Colloidal semiconductor magic-size clusters (MSCs) remain poorly understood with regard to their formation and transformation. We show that ZnTe MSC-324 (with an optical absorption peak at 324 nm) and MSC-398 evolve in reactions of Zn and Te precursors, while CdTe MSC-371 and MSC-481 develop in reactions of Cd and Te precursors. We propose that MSCs evolve from their precursor compounds (PCs). Chemical self-assembly results in the formation of ZnTe PC-324 and CdTe PC-371, which, respectively, transform to ZnTe PC-398 and CdTe PC-481 via monomer addition. When the ZnTe MSCs are mixed with Cd(OAc)2/OLA (cadmium acetate in oleylamine), the CdTe MSCs also evolve.
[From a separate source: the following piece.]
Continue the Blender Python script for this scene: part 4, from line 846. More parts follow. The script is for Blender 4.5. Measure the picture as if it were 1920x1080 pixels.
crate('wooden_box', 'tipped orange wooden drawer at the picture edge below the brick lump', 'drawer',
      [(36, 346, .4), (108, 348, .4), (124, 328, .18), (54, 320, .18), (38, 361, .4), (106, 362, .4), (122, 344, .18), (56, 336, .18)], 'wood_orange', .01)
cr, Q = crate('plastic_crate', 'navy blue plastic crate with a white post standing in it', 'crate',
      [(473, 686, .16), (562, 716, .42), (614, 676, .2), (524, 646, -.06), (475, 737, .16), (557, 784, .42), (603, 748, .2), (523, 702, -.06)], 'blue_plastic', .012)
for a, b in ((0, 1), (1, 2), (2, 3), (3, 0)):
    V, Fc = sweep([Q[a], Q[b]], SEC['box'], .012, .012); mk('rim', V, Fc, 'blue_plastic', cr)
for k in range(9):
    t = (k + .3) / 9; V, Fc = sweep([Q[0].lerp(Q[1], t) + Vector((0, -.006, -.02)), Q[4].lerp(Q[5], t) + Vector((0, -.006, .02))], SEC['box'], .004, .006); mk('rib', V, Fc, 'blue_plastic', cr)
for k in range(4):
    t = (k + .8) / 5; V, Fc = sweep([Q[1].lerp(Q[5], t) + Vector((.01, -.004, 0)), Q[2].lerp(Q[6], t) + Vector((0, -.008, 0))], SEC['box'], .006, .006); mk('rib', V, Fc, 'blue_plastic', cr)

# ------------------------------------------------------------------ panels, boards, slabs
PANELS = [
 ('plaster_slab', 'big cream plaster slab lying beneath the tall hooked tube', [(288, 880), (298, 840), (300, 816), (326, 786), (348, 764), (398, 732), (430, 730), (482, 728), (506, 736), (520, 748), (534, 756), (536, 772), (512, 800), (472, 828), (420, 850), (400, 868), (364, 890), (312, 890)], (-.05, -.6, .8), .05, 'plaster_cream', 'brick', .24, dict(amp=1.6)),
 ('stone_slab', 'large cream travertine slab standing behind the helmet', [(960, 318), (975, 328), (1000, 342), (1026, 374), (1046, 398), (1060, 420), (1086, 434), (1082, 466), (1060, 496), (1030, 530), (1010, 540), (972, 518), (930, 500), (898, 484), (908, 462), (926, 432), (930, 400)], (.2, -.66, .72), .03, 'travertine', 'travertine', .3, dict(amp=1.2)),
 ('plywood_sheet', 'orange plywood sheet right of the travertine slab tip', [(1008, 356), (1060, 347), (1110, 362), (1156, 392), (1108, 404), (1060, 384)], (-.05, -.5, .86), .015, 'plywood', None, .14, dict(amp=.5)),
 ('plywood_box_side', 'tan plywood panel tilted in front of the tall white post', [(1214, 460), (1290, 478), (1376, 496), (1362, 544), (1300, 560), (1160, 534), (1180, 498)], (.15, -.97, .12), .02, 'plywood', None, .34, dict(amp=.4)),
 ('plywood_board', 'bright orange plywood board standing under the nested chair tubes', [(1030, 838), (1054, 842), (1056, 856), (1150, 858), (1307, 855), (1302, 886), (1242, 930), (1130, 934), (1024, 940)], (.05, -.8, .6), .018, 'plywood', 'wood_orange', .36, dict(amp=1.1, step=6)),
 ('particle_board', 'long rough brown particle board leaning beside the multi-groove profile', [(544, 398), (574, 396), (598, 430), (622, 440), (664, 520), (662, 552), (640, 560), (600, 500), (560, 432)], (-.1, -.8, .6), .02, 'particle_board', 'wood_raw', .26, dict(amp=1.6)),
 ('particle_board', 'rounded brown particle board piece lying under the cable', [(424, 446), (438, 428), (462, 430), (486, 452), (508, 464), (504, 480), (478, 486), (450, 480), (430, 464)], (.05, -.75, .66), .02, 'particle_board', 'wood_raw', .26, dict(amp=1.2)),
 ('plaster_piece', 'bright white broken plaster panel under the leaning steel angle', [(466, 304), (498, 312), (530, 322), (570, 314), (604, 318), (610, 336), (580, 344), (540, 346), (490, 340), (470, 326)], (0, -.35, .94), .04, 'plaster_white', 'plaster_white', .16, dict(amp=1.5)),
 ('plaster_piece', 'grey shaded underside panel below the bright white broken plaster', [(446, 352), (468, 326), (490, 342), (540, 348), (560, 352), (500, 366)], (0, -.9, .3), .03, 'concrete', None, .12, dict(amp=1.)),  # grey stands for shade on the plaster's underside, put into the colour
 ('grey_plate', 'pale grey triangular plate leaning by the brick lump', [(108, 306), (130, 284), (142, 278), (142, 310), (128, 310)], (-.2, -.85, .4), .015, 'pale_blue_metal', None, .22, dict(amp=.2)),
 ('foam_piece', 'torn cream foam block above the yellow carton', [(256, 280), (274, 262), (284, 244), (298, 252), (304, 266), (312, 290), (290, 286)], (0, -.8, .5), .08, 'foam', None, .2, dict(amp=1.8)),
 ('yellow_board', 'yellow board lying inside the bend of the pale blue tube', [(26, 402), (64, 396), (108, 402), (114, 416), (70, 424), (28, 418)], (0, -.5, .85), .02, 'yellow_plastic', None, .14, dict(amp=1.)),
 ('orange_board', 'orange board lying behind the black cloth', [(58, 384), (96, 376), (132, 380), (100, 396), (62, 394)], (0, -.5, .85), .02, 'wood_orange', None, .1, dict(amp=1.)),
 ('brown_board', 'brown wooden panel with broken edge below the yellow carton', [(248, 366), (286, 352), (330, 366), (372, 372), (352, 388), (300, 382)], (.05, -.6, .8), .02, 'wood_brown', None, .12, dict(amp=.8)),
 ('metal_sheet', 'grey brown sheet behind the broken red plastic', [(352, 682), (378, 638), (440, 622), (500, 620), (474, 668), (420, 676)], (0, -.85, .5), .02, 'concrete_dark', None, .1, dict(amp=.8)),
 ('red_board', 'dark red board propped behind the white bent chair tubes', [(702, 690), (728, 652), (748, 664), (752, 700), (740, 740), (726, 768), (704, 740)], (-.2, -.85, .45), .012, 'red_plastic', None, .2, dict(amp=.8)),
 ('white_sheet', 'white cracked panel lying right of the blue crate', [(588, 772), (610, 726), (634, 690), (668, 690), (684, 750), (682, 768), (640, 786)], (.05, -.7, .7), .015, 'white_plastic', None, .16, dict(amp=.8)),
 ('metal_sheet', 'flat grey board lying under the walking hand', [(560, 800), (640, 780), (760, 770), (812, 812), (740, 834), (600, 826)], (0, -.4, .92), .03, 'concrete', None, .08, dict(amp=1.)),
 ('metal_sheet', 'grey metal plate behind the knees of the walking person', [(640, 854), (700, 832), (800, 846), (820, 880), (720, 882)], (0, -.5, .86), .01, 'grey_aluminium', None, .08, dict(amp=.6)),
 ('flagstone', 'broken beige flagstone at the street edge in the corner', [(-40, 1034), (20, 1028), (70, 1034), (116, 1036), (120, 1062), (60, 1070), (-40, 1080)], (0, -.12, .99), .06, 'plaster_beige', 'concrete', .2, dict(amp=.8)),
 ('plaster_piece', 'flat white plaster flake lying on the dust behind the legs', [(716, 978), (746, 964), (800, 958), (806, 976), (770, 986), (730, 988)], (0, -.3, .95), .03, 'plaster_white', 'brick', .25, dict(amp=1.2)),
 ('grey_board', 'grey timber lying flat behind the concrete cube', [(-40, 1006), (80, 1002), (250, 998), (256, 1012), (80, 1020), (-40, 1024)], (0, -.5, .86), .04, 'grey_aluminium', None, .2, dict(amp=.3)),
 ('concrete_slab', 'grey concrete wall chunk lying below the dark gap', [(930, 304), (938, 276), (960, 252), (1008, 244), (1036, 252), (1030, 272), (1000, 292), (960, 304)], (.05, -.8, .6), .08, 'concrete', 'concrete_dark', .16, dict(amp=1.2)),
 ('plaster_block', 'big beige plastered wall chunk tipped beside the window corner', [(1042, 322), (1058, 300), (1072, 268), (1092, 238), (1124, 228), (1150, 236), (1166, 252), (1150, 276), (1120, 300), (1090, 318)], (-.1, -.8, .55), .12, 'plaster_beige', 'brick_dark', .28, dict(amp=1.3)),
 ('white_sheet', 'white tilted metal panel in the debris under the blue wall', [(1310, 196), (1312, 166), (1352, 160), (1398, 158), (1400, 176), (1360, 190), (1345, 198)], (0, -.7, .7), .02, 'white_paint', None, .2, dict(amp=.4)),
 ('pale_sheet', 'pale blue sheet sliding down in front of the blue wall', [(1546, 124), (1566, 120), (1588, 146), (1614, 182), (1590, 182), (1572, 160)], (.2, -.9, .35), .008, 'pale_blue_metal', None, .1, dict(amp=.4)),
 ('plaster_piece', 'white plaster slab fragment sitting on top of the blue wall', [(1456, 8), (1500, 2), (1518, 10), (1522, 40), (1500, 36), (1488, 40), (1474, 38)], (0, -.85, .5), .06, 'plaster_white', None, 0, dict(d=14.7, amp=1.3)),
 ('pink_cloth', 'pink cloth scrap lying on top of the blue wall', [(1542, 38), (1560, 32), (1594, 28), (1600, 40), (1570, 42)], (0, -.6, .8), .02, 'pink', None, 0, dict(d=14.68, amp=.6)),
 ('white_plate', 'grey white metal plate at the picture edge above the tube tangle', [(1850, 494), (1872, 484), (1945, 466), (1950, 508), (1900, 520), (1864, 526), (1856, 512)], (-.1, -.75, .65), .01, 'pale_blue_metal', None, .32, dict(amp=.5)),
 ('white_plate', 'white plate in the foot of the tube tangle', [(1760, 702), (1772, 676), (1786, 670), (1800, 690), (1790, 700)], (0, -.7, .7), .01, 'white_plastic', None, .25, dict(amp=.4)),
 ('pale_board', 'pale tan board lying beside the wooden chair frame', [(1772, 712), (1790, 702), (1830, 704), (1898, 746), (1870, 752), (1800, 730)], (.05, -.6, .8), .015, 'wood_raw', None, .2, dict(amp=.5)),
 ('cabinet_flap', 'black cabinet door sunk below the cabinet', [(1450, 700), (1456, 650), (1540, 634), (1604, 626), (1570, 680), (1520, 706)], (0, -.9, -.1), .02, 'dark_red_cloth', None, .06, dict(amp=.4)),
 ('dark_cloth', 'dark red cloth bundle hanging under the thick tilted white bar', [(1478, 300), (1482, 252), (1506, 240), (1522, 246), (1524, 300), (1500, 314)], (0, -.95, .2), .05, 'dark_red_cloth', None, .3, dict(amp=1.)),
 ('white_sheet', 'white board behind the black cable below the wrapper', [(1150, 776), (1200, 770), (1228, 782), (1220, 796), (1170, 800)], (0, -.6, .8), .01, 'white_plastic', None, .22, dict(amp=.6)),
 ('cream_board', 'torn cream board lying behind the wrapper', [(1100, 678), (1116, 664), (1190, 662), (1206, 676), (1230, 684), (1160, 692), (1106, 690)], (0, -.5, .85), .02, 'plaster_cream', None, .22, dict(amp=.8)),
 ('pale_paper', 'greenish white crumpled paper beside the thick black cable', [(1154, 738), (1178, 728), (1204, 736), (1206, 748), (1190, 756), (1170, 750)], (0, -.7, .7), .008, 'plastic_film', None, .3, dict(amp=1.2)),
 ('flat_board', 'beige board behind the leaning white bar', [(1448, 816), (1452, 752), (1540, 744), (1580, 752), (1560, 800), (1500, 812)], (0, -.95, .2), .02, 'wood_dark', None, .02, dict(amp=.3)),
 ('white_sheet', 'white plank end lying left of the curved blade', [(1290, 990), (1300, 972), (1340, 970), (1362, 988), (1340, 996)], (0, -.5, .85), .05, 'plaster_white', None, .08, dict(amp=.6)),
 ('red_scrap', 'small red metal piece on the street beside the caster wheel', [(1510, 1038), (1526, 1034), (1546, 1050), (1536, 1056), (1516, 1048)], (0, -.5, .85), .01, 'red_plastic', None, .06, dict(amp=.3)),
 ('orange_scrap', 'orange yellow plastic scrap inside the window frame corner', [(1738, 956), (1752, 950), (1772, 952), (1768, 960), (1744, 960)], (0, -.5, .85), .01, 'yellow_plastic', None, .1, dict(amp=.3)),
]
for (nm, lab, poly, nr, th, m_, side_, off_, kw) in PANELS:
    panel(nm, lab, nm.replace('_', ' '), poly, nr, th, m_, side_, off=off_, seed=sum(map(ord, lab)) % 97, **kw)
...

We further hypothesize that cation exchange occurs on the ZnTe PCs, resulting in CdTe PCs that transform to their counterpart CdTe MSCs. Moreover, ZnTe PC/MSC-324 and CdTe PC/MSC-371 have similar Zn/Cd-to-Te stoichiometries, as do ZnTe PC/MSC-398 and CdTe PC/MSC-481. Accordingly, the Te precursor quantitatively dictates the coassembly of Zn or Cd and Te precursors as well as the monomer addition. The present findings advance the understanding of the initial PC formation, PC-to-PC transformation, PC-to-MSC isomerization, and PC-to-monomer fragmentation.